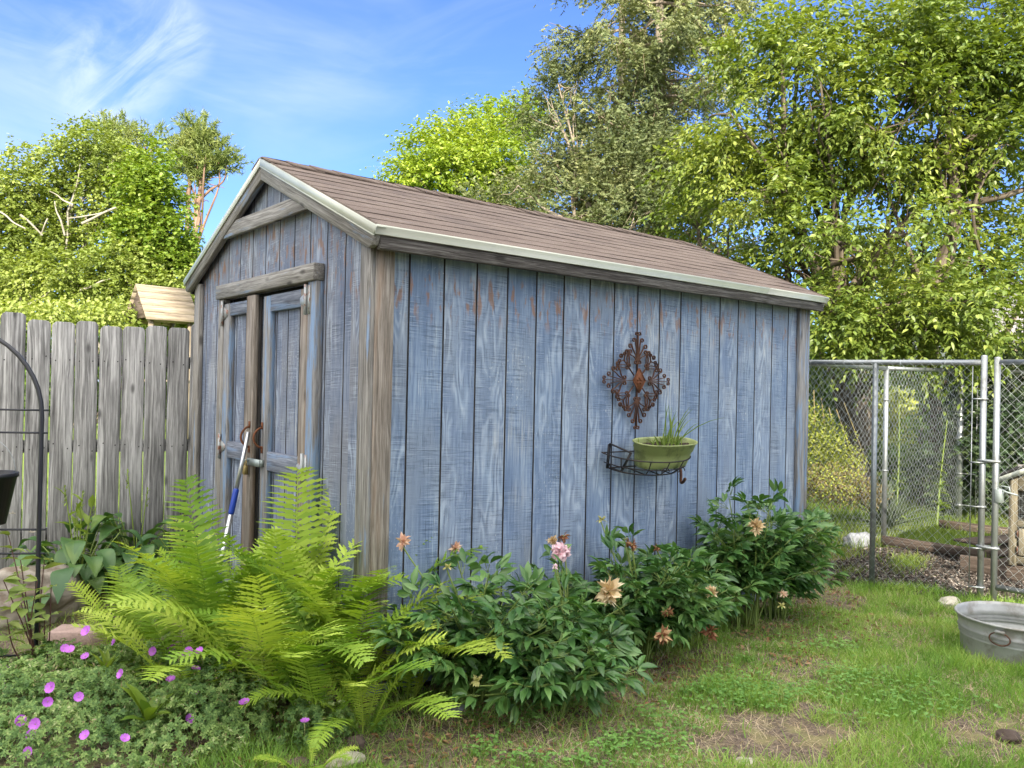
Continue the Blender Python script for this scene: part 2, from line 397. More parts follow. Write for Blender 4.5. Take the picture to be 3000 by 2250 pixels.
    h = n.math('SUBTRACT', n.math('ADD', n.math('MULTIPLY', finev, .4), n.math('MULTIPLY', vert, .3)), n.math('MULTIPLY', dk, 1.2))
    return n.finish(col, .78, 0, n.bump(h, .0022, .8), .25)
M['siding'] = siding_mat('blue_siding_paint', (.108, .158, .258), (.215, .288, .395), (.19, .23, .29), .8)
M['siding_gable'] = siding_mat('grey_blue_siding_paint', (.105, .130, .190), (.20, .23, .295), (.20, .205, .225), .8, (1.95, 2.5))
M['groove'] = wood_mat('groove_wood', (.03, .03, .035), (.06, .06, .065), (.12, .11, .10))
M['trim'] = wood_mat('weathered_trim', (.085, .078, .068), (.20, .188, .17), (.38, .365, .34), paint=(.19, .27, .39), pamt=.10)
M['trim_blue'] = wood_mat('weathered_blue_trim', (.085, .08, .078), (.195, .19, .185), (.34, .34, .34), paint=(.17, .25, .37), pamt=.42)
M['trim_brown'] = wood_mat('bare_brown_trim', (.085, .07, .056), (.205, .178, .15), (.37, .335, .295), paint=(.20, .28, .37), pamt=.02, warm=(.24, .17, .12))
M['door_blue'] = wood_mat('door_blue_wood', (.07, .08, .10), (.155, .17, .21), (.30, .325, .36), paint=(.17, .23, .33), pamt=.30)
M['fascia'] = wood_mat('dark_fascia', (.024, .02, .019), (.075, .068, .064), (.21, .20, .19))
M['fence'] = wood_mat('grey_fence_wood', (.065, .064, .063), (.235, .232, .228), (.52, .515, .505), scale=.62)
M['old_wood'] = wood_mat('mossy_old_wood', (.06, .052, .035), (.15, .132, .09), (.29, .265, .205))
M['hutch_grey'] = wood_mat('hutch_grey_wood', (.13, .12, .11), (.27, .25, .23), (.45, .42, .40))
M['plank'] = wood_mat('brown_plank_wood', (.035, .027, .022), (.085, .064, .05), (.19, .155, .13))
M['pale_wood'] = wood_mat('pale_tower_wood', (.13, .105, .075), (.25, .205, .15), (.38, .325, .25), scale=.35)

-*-

*Given problem*
Reproduce the material above in full, exactly, with no images.

*Reply to the exercise*
Continue the Blender Python script for this scene: part 2, from line 397. More parts follow. Write for Blender 4.5. Take the picture to be 3000 by 2250 pixels.
    h = n.math('SUBTRACT', n.math('ADD', n.math('MULTIPLY', finev, .4), n.math('MULTIPLY', vert, .3)), n.math('MULTIPLY', dk, 1.2))
    return n.finish(col, .78, 0, n.bump(h, .0022, .8), .25)
M['siding'] = siding_mat('blue_siding_paint', (.108, .158, .258), (.215, .288, .395), (.19, .23, .29), .8)
M['siding_gable'] = siding_mat('grey_blue_siding_paint', (.105, .130, .190), (.20, .23, .295), (.20, .205, .225), .8, (1.95, 2.5))
M['groove'] = wood_mat('groove_wood', (.03, .03, .035), (.06, .06, .065), (.12, .11, .10))
M['trim'] = wood_mat('weathered_trim', (.085, .078, .068), (.20, .188, .17), (.38, .365, .34), paint=(.19, .27, .39), pamt=.10)
M['trim_blue'] = wood_mat('weathered_blue_trim', (.085, .08, .078), (.195, .19, .185), (.34, .34, .34), paint=(.17, .25, .37), pamt=.42)
M['trim_brown'] = wood_mat('bare_brown_trim', (.085, .07, .056), (.205, .178, .15), (.37, .335, .295), paint=(.20, .28, .37), pamt=.02, warm=(.24, .17, .12))
M['door_blue'] = wood_mat('door_blue_wood', (.07, .08, .10), (.155, .17, .21), (.30, .325, .36), paint=(.17, .23, .33), pamt=.30)
M['fascia'] = wood_mat('dark_fascia', (.024, .02, .019), (.075, .068, .064), (.21, .20, .19))
M['fence'] = wood_mat('grey_fence_wood', (.065, .064, .063), (.235, .232, .228), (.52, .515, .505), scale=.62)
M['old_wood'] = wood_mat('mossy_old_wood', (.06, .052, .035), (.15, .132, .09), (.29, .265, .205))
M['hutch_grey'] = wood_mat('hutch_grey_wood', (.13, .12, .11), (.27, .25, .23), (.45, .42, .40))
M['plank'] = wood_mat('brown_plank_wood', (.035, .027, .022), (.085, .064, .05), (.19, .155, .13))
M['pale_wood'] = wood_mat('pale_tower_wood', (.13, .105, .075), (.25, .205, .15), (.38, .325, .25), scale=.35)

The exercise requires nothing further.